“Heading Out” recap (Ep. 6): Guess Who’s Coming to Dinner

Those of us who have stuck with Heading Out have often wondered what it would come down to in this final episode, wherein Sara finally gets the showdown with her parents that the entire series has been built around. A lot of folks guessed that either Sara’s parents would already know she was gay or wouldn’t be surprised; I also wondered if there would be room for the sitcom to grow once this premise was played out. And in these aspects, I have to say, well done, Sue Perkins! We were all wrong!

We start the episode with Daniel and Sara giving each other a hard time per usual at the vet office, which I actually don’t mind as much as I usually do in vet scenes, perhaps because there aren’t any distracting and ridiculous client plotlines involved this time. And maybe that pinpoints what’s irked me most in this show. I actually very quickly came to enjoy and care about all of the main characters, whereas all the extraneous characters each episode never made me laugh as much as they should have. This is probably why I enjoyed both this and the last episode so much–we just got to hang out with the main gang, and the main gang is the one that’s actually funny. For instance, here, Daniel is rearranging a skeletal display of a dog in hopes to create a model that can pick up its own shit, a fine invention, and after giving Sara crap about her pathetic dating life, she threatens him with a venomous snake called Florence. Now that’s not bad!

We then jump to Sara’s final session with Toria, where Toria asks Sara how she feels about the Big Coming Out Dinner and the possible consequences of her family “disowning you, attacking you, or vomiting.” Sara replies, “To be honest, I wasn’t expecting vomit to be on that list,” but then admits she’s terrified. Which I think shows her emotional growth in itself; she probably would have made an awkward, insecure joke to Toria back in the first episodes, as opposed to just saying the truth. Toria gives her a lucky charm, which appears to be some type of dirty handkerchief with jingly bells on it? In other news, I grow strangely more jealous of Toria’s outfits each episode.

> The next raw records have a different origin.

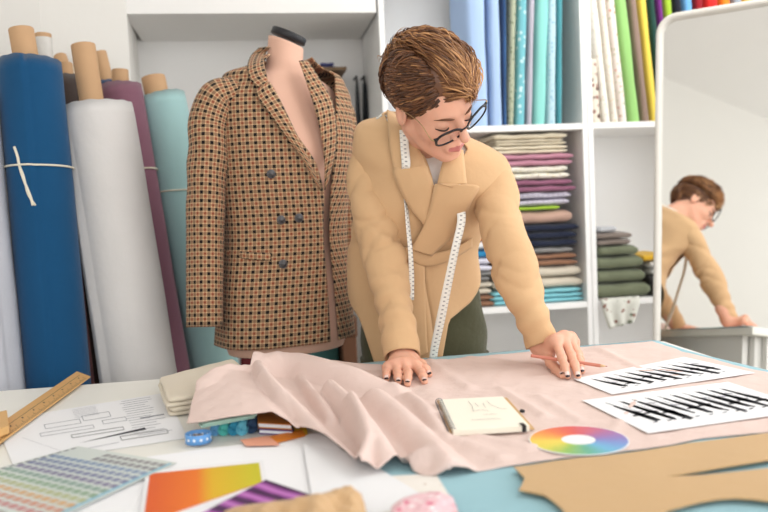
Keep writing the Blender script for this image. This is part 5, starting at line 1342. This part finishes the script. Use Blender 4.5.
# swatches under the pink flap
slabcloth('fabric_swatch', [(196, 413), (254, 403), (255, 414), (200, 424)], TZ+.022, .008, 2, cloth_mat('mint_swatch', (178, 212, 196)), 'mint green folded swatch on top of the rolled scraps', 'fabric swatch', 5, 'swatches under the pink cloth')
GS = 'small rolled scraps under the pink cloth'
for k, (x0, y0, x1, y1, r_, c_, lb) in enumerate([(214, 431, 222, 416, .0085, (120, 180, 222), 'sky blue rolled scrap next to the dotted ribbon ring'), (223, 430.5, 230, 416, .009, (96, 196, 186), 'mint turquoise rolled scrap second from the dotted ribbon ring'),
        (233, 430, 239, 415, .0095, (60, 150, 180), 'deep teal rolled scrap in the middle of the rolled scraps'), (241.5, 430, 246, 415, .0095, (110, 190, 210), 'light teal rolled scrap right of the deep teal one'), (251, 428, 256, 414, .0095, (50, 74, 104), 'denim blue rolled scrap touching the small books')]):
    a = T(x0, y0, TZ+r_+.001); b = T(x1, y1, TZ+r_+.001); b = a+(b-a)/np.linalg.norm(b-a)*.11; ax_ = (b-a)/np.linalg.norm(b-a); sd = np.cross(ax_, V(0, 0, 1)); v = []; uvn = 60
    for i, p in enumerate((a, a+(b-a)*.5, b)):
        for j in range(uvn):
            s_ = j/(uvn-1); an = s_*6*PI; rr = r_*(.25+.75*s_); v.append(p+sd*rr*math.cos(an)+V(0, 0, rr*math.sin(an)))
    o = mesh('rolled_scrap', v, grid_faces(3, uvn), cloth_mat('scrap_%d' % k, c_), origin=a); solid(o, .0009, 0); tag(o, lb, 'cloth scrap', GS)
# dotted ribbon ring with a wooden peg inside
c = T(198.5, 438, TZ+.010); v = []; n = 48
mdot = bpy.data.materials.new('blue_dotted_ribbon'); mdot.use_nodes = True; nt = mdot.node_tree; b_ = nt.nodes['Principled BSDF']; b_.inputs['Roughness'].default_value = .5
tc = N(nt, 'ShaderNodeTexCoord'); sp = N(nt, 'ShaderNodeSeparateXYZ'); nt.links.new(tc.outputs['UV'], sp.inputs[0])
fu = mathn(nt, 'SUBTRACT', mathn(nt, 'FRACT', mathn(nt, 'MULTIPLY', sp.outputs[0], 12)), .5); fv = mathn(nt, 'MULTIPLY', mathn(nt, 'SUBTRACT', sp.outputs[1], .5), 1.4)
rr = mathn(nt, 'ADD', mathn(nt, 'MULTIPLY', fu, fu), mathn(nt, 'MULTIPLY', fv, fv)); dot = mathn(nt, 'LESS_THAN', rr, .045); mx = N(nt, 'ShaderNodeMix', data_type='RGBA'); mx.inputs[6].default_value = lin((104, 162, 224)); mx.inputs[7].default_value = lin((232, 240, 248)); nt.links.new(dot, mx.inputs[0]); nt.links.new(mx.outputs[2], b_.inputs['Base Color'])
uvv = []
for h_ in (0, 1):
    for k in range(n+1): a = 2*PI*k/n; v.append((c[0]+.0195*math.cos(a), c[1]+.0185*math.sin(a), TZ+.0035+.015*h_)); uvv.append((k/n, h_))
o = mesh('dotted_ribbon', v, grid_faces(2, n+1), mdot, uv=uvv, origin=c); solid(o, .0015, 0); tag(o, 'coiled blue ribbon with white dots in front of the rolled scraps', 'ribbon')
pg = empty('clothes_peg', c, 'small wooden peg inside the dotted ribbon coil', 'peg')
for s_ in (-1, 1):
    q = MB(); q.obox(c+V(s_*.0035, 0, 0), V(.0022, 0, 0), V(.004, -.013, .002), V(0, .001, .005)); bevel(q.build('peg_half', m_rw, pg), .0006)
tube('spring', [c+V(-.006, 0, .003), c+V(.006, 0, .003)], .003, m_wire, pg, seg=8)
# two small books and bright cards
def book(c4, z, th, cov, pag, label):
    C = [T(x, y, z) for x, y in c4]; cen_ = sum(C)/4; e = empty('small_book', cen_, label, 'book', 'small books under the pink cloth')
    poly('cover', [C[i] for i in (3, 2, 1, 0)], th*.15, cov, e); D = [cen_+(p-cen_)*.96+V(0, 0, th*.16) for p in C]; poly('pages', [D[i] for i in (3, 2, 1, 0)], th*.66, pag, e)
    U_ = [p+V(0, 0, th*.83) for p in C]; poly('cover', [U_[i] for i in (3, 2, 1, 0)], th*.15, cov, e)
book([(258, 413), (290, 416), (293, 436), (259, 434)], TZ+.001, .008, mat('purple_cover', (110, 84, 140), rough=.5), m_paper, 'small purple covered book, the lower one of two')
book([(257, 410), (290, 413), (292, 430), (258, 428)], TZ+.0095, .009, mat('orange_brown_cover', (196, 120, 44), rough=.4), m_paper, 'small orange brown book, the upper one of two')
mf = [mat('orange_card', (238, 140, 40), rough=.5), mat('yellow_card', (244, 196, 40), rough=.5), mat('salmon_card', (236, 168, 140), rough=.5)]
GF = 'bright paper cards fanned out'
for k, (c4, m__, lb) in enumerate([([(292, 420), (306, 424), (308, 436), (296, 438)], mf[1], 'yellow card standing out right of the small books'), ([(262, 438), (302, 430), (306, 436), (268, 445)], mf[0], 'orange card lying in front of the small books'), ([(240, 440), (268, 436), (280, 445), (246, 446)], mf[2], 'salmon card lying in front of the rolled scraps')]):
    quadsheet('paper_card', c4, TZ+.0035+.0012*k, [m__], lb, 'card', group=GF)
# crumpled beige cloth at the bottom
BGR = Ridges([([(232, 508, .020), (262, 500, .030), (290, 496, .034), (320, 490, .036), (345, 492, .030)], .035), ([(262, 504, .03), (280, 520, .034)], .02), ([(310, 496, .036), (330, 515, .04)], .022), ([(345, 490, .03), (362, 512, .02)], .018)])
sheet_cloth('beige_cloth', [(224, 512, .003), (236, 507, .008), (264, 503, .014), (292, 500, .018), (322, 494, .022), (344, 488, .022), (357, 492, .012)], [(225, 570), (260, 580), (290, 580), (320, 580), (350, 575), (366, 560), (376, 540)], 70, 50,
    lambda x, y, u, s: BGR(x, y)*.35*min(1, s*6)+.005*snoise(x*70, y*60, 5)*min(1, s*5), cloth_mat('tan_cloth', (206, 170, 128), bump=.6), .0018, 'crumpled tan cloth at the bottom edge of the picture', 'cloth', z0=TZ+.006)
sheet_cloth('floral_cloth', [(392, 507, .004), (402, 499, .010), (418, 494, .012), (438, 492, .010), (452, 497, .004)], [(390, 560), (410, 570), (430, 570), (450, 565), (468, 550)], 40, 40,
    lambda x, y, u, s: .005*(1+snoise(x*45, y*45, 9))*min(1, s*5), floral_mat('pink_floral', (238, 196, 202), [(214, 100, 130), (250, 240, 240)], 60, .3), .0016, 'pink cloth with rose print at the bottom edge beside the white papers', 'cloth', z0=TZ+.008)
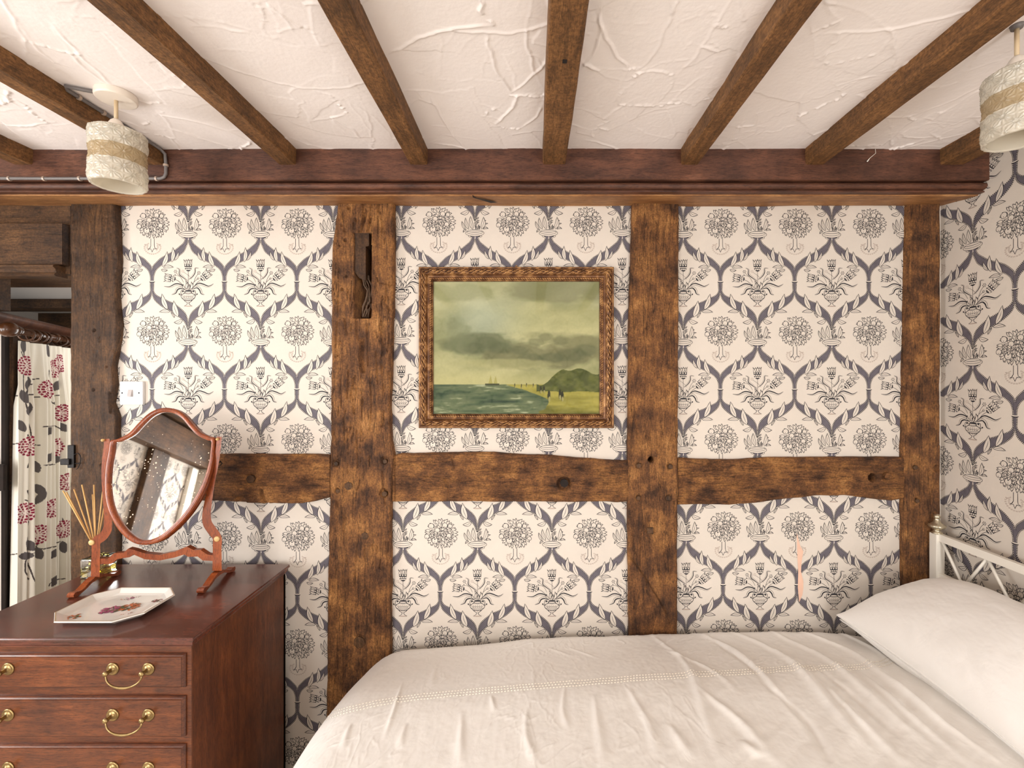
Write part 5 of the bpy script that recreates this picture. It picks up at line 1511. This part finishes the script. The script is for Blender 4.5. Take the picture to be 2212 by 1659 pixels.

We return to the vet office in the next scene, where Eve shows up again–hurrah!–this time sans dog. When Eve says that she’s just here to talk to her, no more dog games, Sara says she’s “slightly scared.” To which Eve says, “Good. I like you more when you’re rattled.” And eeeee, that is so cute and sexy and Sara don’t let her go! Sara suggests they sit down and Eve can talk while she swings her legs “like a nervous teenager.”

When it comes to criticism of this show, I can understand folks just not thinking it’s funny, but I’ve also heard people say that it’s because Sara just isn’t likable or desirable. And I really don’t agree with that at all. Sure, her deep rooted insecurity can be frustrating at times, but scenes like this one highlight her wonderful, dorky adorableness. While Sara’s attraction to Eve is clear because, you know, she’s quick witted and charming and lovely, I also completely understand Eve’s attraction to Sara in turn.

They wrap it up well themselves here. Eve says that she’s been thinking about her situation, which Sara clarifies as being the “I Live in a Fabulous House With My Beautiful, Perfect Partner” situation. Yep. That’s the one. Eve says that it’s coming to an end. You see, the beautiful, perfect partner phase is a nice one, but it turns out now she’s ready for a “specky weirdo phase.” Sara smirks and replies, “This is perfect timing, actually, because I’m entering a new phase myself.” After describing her strict 20 year program of only dating cuckoos, she says, “I’m looking to upgrade to someone much more beautiful than I am who’s going to make me feel panicked and slightly sicky the whole time.” Eve smiles and answers, “Well then, this could work.”